But like Jerome Kerviel, the trader for Societe Generale whose unauthorised trading in 2008 cost the bank $US4.3m, Adoboli had also acquired experience in the back office of his employer, working as an analyst to explore the minutiae of the trading niche for which he later became one of UBS's four "market makers".
If it is proved that the London-based financier committed fraud, it is possible this deep knowledge of his bank's procedures allowed him to conceal any snowballing losses.
Although he enjoyed some of the trappings of a City lifestyle, including a 3,000sq ft apartment which his former landlord yesterday described as being "a bit like an art gallery", friends yesterday insisted he is far from the stereotype of a swaggering financier and was more interested in discussing portrait photography or cycling.
The son of a Ghanaian United Nations official, Adoboli spent part of his childhood in the Middle East before being sent to the £26,000-a-year Ackworth School near Pontefract, West Yorkshire. Former classmates said they remembered a "thoroughly decent" teenager who was keen on sports and expressed an interest in becoming an athlete or chemical engineer.

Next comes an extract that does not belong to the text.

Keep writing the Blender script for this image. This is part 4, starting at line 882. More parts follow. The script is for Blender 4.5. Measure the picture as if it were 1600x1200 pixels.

Kathryn Bell, the school's current headteacher, said: "He was an able student who made a very positive contribution."
After graduating in e-commerce and digital business in 2003 from Nottingham University, where his duties as an official of the student union involved organising freshers' week, he moved to London and eventually entered the lucrative treadmill of the City.
Until May this year, he lived in a £1,000-a-week flat on Brune Street, near Spitalfields, a 15-minute walk from his office, before moving to another luxury flat in nearby Stepney. His former landlord, Philip Octave, said yesterday that he had not been the "tidiest of people" and had twice fallen behind with his rent but was a "good tenant" overall. Octave said: "He was a very nice guy, very polite. I would not say that he was a party animal."
Yesterday, as an international media pack descended on Adoboli's former home, onlookers gazed up at a sign showing the building had once served as a poor house. Destitution may be the least of his concerns.